RPR&C In The Media


Forbes- Avon Products Shares Surge Then Tumble On Fake $8 Billion Buyout Bid- quote by Jerry Reisman

May 14, 2015 Posted in: RPR&C In The Media

Avon Products Shares Surge Then Tumble On Fake $8 Billion Buyout Bid
Comment Now
Avon Products did not receive a $18.75 a share buyout offer, which would value the struggling cosmetics seller at over $8 billion, the company said in a Thursday afternoon statement.

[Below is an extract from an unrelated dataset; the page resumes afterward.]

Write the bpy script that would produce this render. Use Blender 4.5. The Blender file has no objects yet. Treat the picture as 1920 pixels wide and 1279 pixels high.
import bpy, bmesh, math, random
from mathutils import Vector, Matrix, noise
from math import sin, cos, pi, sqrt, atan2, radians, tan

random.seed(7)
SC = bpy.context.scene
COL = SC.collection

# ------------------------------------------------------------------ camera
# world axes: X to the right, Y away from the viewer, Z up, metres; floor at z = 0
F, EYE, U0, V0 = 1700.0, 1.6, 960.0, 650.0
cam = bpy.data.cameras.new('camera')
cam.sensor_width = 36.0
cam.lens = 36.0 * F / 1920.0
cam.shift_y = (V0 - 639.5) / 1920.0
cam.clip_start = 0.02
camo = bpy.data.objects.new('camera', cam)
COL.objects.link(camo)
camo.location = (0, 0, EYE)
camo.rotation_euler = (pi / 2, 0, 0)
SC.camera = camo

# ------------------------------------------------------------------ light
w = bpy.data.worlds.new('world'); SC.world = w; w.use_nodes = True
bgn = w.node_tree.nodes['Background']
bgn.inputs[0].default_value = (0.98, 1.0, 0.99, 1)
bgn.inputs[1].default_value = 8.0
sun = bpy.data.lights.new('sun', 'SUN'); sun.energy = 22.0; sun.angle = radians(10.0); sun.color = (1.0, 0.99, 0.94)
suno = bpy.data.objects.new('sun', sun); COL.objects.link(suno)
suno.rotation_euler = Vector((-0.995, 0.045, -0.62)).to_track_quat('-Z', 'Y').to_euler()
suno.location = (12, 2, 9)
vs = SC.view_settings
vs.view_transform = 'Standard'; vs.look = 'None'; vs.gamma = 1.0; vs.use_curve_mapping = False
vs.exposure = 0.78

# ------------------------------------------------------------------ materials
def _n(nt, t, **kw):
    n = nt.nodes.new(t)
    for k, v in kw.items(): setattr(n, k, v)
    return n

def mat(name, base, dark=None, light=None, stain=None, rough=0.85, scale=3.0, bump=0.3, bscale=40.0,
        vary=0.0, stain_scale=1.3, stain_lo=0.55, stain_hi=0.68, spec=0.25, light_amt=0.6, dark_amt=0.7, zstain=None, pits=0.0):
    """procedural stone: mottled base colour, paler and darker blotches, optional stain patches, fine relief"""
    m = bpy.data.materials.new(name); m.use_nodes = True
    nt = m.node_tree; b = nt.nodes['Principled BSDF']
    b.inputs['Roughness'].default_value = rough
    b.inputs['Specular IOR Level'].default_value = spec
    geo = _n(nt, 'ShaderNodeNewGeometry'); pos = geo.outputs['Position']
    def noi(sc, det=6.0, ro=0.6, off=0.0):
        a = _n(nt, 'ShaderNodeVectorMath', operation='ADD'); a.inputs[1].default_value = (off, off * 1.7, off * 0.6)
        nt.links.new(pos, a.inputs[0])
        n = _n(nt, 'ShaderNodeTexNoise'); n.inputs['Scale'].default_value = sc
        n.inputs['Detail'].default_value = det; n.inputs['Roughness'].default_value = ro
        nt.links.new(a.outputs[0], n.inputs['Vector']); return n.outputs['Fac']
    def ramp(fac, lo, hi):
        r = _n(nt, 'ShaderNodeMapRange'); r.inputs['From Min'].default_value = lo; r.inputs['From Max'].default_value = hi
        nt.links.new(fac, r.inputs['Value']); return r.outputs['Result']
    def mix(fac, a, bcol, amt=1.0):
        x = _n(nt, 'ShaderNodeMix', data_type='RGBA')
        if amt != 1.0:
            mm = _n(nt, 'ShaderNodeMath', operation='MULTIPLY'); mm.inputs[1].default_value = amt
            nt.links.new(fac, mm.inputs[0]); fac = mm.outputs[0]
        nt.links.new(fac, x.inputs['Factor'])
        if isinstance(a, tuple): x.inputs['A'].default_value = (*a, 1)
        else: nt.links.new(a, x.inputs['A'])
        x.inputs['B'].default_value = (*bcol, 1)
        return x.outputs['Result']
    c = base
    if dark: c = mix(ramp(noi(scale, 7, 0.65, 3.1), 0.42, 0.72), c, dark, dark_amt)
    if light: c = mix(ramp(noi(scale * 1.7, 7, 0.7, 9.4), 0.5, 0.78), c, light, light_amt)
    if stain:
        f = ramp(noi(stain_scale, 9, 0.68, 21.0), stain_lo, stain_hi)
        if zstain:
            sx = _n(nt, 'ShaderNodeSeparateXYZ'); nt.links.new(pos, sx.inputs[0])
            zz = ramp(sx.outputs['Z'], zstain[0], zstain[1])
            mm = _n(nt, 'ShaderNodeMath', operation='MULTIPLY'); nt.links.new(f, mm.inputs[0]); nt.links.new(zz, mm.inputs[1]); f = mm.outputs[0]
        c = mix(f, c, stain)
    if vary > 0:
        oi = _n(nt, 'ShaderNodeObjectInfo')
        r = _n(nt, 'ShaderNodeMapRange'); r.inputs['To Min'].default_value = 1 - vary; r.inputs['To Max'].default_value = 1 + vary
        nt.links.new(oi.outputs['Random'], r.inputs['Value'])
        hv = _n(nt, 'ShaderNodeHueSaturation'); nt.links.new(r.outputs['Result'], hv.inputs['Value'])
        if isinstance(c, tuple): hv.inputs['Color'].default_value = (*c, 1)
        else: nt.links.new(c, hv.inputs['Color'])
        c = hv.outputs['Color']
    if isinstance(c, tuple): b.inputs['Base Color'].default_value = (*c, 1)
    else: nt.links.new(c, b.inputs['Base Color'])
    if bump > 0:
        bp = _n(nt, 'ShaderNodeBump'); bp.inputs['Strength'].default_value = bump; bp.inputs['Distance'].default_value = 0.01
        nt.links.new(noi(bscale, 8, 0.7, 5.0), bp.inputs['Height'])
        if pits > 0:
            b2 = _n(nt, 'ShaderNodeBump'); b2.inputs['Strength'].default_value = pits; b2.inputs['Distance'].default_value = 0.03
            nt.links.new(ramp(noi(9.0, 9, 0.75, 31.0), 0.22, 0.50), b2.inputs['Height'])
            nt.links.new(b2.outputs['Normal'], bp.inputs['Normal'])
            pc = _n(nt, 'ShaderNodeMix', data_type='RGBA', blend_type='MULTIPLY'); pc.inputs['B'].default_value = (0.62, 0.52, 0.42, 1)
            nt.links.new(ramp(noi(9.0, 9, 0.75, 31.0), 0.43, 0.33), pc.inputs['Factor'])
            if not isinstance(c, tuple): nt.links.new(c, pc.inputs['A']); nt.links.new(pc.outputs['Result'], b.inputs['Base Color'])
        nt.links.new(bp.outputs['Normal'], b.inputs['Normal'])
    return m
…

“In response to an SEC filing made by an entity purporting to be named “PTG Capital Partners”, Avon reports that it has not received any offer or other communication from such an entity and has not been able to confirm that such an entity exists,” an Avon spokesperson told Forbes by email.

That should put to rest speculation on whether or not Avon is subject to a takeover offer. There were obvious red flags the minute the offer crossed newswires. No one’s ever heard of PTG and the apparently fraudulent London-based firm couldn’t even spell its name correctly throughout the SEC filing. Meanwhile, PTG’s alleged Fort Worth-based legal advisor, Trose & Cox, is bogus according to the building manager at its listed address.

A call to PTG, which claims to be based adjacent to The Bank of England was not answered and there was no ability to leave voice-mail.

In a discussion of the firm, PTG jumbled its acronym, writing “TPG” multiple instances (emphasis ours):

About PTG Partners: PTG Partners is a global private equity investment firm, focused on leveraged buyout, growth capital and leverage capitalization, investment in distress companies and turnaround situations.We are problem solvers,partners and pioneers. TPG’s approach to investing helps us to recognize value – or the potential for value – where other cannot see it.

Furthermore, the firm’s ‘About PTG’ section was copied from the wikipedia page and website of TPG Capital, an established private equity firm. “We are problem solvers, partners, and pioneers,” the filing stated, a direct copy of TPG’s website. [TPG isn’t involved]

PTG listed a Michael Trose, of Trose & Cox PLLC as a contact. The address of Trose & Cox was listed as 777 Main Street, Fort Worth, Texas, and with a phone number: (817) 887-8000. A call to the firm was answered by a representative at Atrium Executive Business Centers, who characterized the Trose & Cox as “bogus” and not a tenant.

PTG’s fake bid mirrors a somewhat similar scenario in 2011 when a firm called Sterling Global Holdings offered to buy American Airlines for $3 billion.

The deal never materialized and the SEC got to the bottom of it sanctioning Allen E. Weintraub of AWMS Acquisition $400,000.00 for making fake tenders for American Airlines and Eastman Kodak. Weintraub, according to the SEC’s complaint, did make an effort at an LBO by walking into three Miami bank branches asking for loans of $3 billion, $3.5 billion and $1.3 billion, respectively.

A spokesperson at the SEC declined to comment on wherether the regulator can control the filing of non-bona fide tender offers, or if it was looking into Thursday’s activity. If the SEC were to investigate the Avon matter, it might look to a fake 2012 December 18 tender for The Rocky Mountain Chocolate Factory.

In that instance, a Kings Cross, London-based firm called PST Capital Group LTD offered to buy the company for $13 a share and listed bogus contacts in the U.K. and California. The ‘About PST Capital’ section of that filing also copied boilerplate language from established PE firm GTCR.

“PST Capital is a private equity firm pioneered “The Leaders Strategy” – finding and partnering with exceptional leaders,” the filing stated, a copy of GTCR’s website. The fake tender offer from PST caused a spike in the trading volume of Rocky Mountain Chocolate. [No typos in that fake bid]

Avon Products shares rose as much as 20% on PTG’s filing, but were then halted. When Avon resumed trading, shares erased most of their gains, trading a little under $7 a share.

When asked what might be done to ensure fake buyout bids don’t become routine, Jerry Reisman, of Garden City, NY-based law firm Reisman Peirez, Reisman and Capobinaco, told Forbes, “in reality the SEC’s hands are tied. They are dealing with cyber criminals.”

He suggested international laws to extradite criminals profiting off of fake buyouts before murmuring, “by the way, they could be fourteen years old!”